* [Short exercise]:
Print nothing but the lines from the start of the listing below through the line that contains "box(bm, x0 + t, x1 - t, y0, y1, z1". Do not include the pictures.

* [Dataset content]:
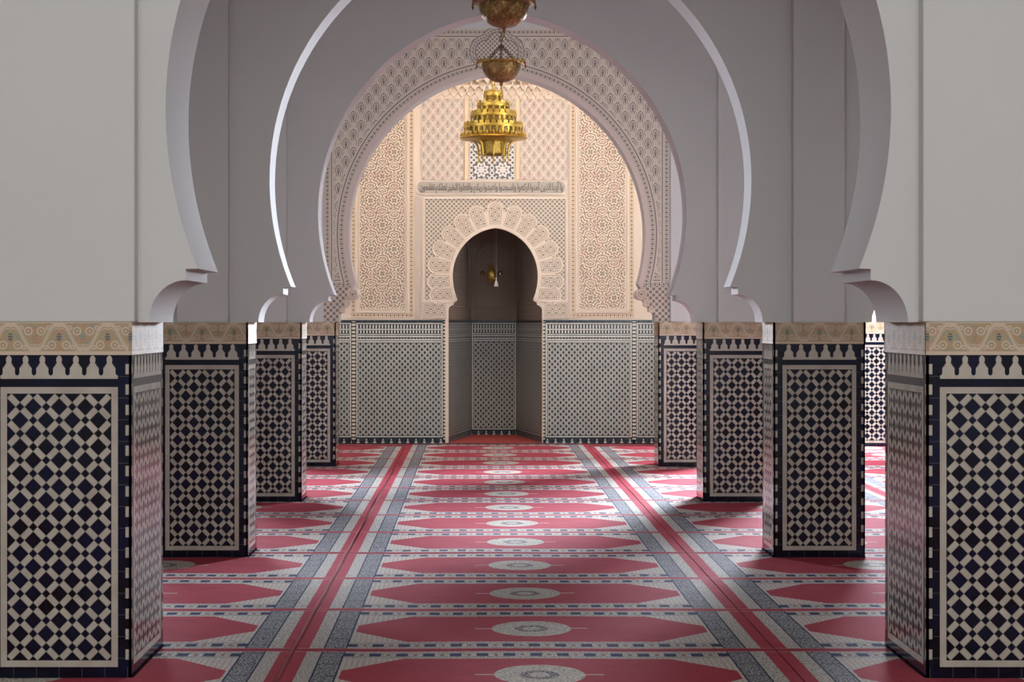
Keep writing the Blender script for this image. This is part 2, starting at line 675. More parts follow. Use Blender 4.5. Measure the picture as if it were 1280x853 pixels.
# ------------------------------------------------------------------ building shell
CEIL = 6.2
HALF = 6.12
XL, XR = XC - HALF, XC + HALF
YW = 26.05            # face of the wall with the niche
YA = 25.30            # far wall of the aisles
YN = -1.2


def red_floor_mat():
    M = Mat('red_underlay')
    M.coords()
    c = M.mix(M.noise(5, 3), (0.20, 0.022, 0.03), (0.28, 0.04, 0.045))
    return M.finish(c, 0.95)


bm = bmesh.new(); box(bm, XL - 0.4, XR + 0.4, YN - 0.4, 28.6, -0.2, 0.0)
struct(link('floor', bm, red_floor_mat()))
bm = bmesh.new()
box(bm, XL - 0.4, XR + 0.4, YN - 0.4, 23.0, CEIL, CEIL + 0.2)
box(bm, XL - 0.4, XR + 0.4, 24.8, 28.6, CEIL, CEIL + 0.2)
box(bm, XL - 0.4, 3.8, 23.0, 24.8, CEIL, CEIL + 0.2)
box(bm, 5.6, XR + 0.4, 23.0, 24.8, CEIL, CEIL + 0.2)
struct(link('ceiling', bm, PLASTER))


def side_wall(name, x0, x1, holes):
    """wall along y between x0..x1 with rectangular openings (y0,y1,z0,z1)"""
    bm = bmesh.new()
    y = YN
    for (a, b, z0, z1) in sorted(holes):
        box(bm, x0, x1, y, a, 0, CEIL)
        if z0 > 0:
            box(bm, x0, x1, a, b, 0, z0)
        box(bm, x0, x1, a, b, z1, CEIL)
        y = b
    box(bm, x0, x1, y, 28.4, 0, CEIL)
    return struct(link(name, bm, PLASTER))


side_wall('wall_left', XL - 0.35, XL, [])
side_wall('wall_right', XR, XR + 0.35, [])
# unseen wall behind the camera; opening added high to keep tile reflections dark
bm = bmesh.new()
box(bm, XL, XC - 4.6, YN - 0.35, YN, 0, CEIL)
box(bm, XC + 4.6, XR, YN - 0.35, YN, 0, CEIL)
box(bm, XC - 4.6, XC + 4.6, YN - 0.35, YN, 5.95, CEIL)
box(bm, XC - 4.6, XC + 4.6, YN - 0.35, YN, 0, 3.4)
struct(link('wall_near', bm, PLASTER))


def frame_rect(bm, x0, x1, z0, z1, y0, y1, t):
    box(bm, x0, x0 + t, y0, y1, z0, z1)
    box(bm, x1 - t, x1, y0, y1, z0, z1)
    box(bm, x0 + t, x1 - t, y0, y1, z0, z0 + t)
    box(bm, x0 + t, x1 - t, y0, y1, z1 - t, z1)


# aisle far walls; the high windows are added to frame the daylight lamps
for k, (xa, xb, wa, wb) in enumerate(((2.62, XR, 3.75, 6.15), (XL, -2.12, -5.7, -3.5))):
    bm = bmesh.new()
    box(bm, xa, wa, YA, YA + 0.3, 0, CEIL)
    box(bm, wb, xb, YA, YA + 0.3, 0, CEIL)
    box(bm, wa, wb, YA, YA + 0.3, 0, 2.7)
    box(bm, wa, wb, YA, YA + 0.3, 4.8, CEIL)
    struct(link('wall_aisle_right' if k == 0 else 'wall_aisle_left', bm, PLASTER))
    bm = bmesh.new()
    frame_rect(bm, wa, wb, 2.7, 4.8, YA + 0.05, YA + 0.15, 0.05)
    struct(link('window_%d' % (k + 1), bm, PLASTER))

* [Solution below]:
Keep writing the Blender script for this image. This is part 2, starting at line 675. More parts follow. Use Blender 4.5. Measure the picture as if it were 1280x853 pixels.
# ------------------------------------------------------------------ building shell
CEIL = 6.2
HALF = 6.12
XL, XR = XC - HALF, XC + HALF
YW = 26.05            # face of the wall with the niche
YA = 25.30            # far wall of the aisles
YN = -1.2


def red_floor_mat():
    M = Mat('red_underlay')
    M.coords()
    c = M.mix(M.noise(5, 3), (0.20, 0.022, 0.03), (0.28, 0.04, 0.045))
    return M.finish(c, 0.95)


bm = bmesh.new(); box(bm, XL - 0.4, XR + 0.4, YN - 0.4, 28.6, -0.2, 0.0)
struct(link('floor', bm, red_floor_mat()))
bm = bmesh.new()
box(bm, XL - 0.4, XR + 0.4, YN - 0.4, 23.0, CEIL, CEIL + 0.2)
box(bm, XL - 0.4, XR + 0.4, 24.8, 28.6, CEIL, CEIL + 0.2)
box(bm, XL - 0.4, 3.8, 23.0, 24.8, CEIL, CEIL + 0.2)
box(bm, 5.6, XR + 0.4, 23.0, 24.8, CEIL, CEIL + 0.2)
struct(link('ceiling', bm, PLASTER))


def side_wall(name, x0, x1, holes):
    """wall along y between x0..x1 with rectangular openings (y0,y1,z0,z1)"""
    bm = bmesh.new()
    y = YN
    for (a, b, z0, z1) in sorted(holes):
        box(bm, x0, x1, y, a, 0, CEIL)
        if z0 > 0:
            box(bm, x0, x1, a, b, 0, z0)
        box(bm, x0, x1, a, b, z1, CEIL)
        y = b
    box(bm, x0, x1, y, 28.4, 0, CEIL)
    return struct(link(name, bm, PLASTER))


side_wall('wall_left', XL - 0.35, XL, [])
side_wall('wall_right', XR, XR + 0.35, [])
# unseen wall behind the camera; opening added high to keep tile reflections dark
bm = bmesh.new()
box(bm, XL, XC - 4.6, YN - 0.35, YN, 0, CEIL)
box(bm, XC + 4.6, XR, YN - 0.35, YN, 0, CEIL)
box(bm, XC - 4.6, XC + 4.6, YN - 0.35, YN, 5.95, CEIL)
box(bm, XC - 4.6, XC + 4.6, YN - 0.35, YN, 0, 3.4)
struct(link('wall_near', bm, PLASTER))


def frame_rect(bm, x0, x1, z0, z1, y0, y1, t):
    box(bm, x0, x0 + t, y0, y1, z0, z1)
    box(bm, x1 - t, x1, y0, y1, z0, z1)
    box(bm, x0 + t, x1 - t, y0, y1, z0, z0 + t)
    box(bm, x0 + t, x1 - t, y0, y1, z1 - t, z1)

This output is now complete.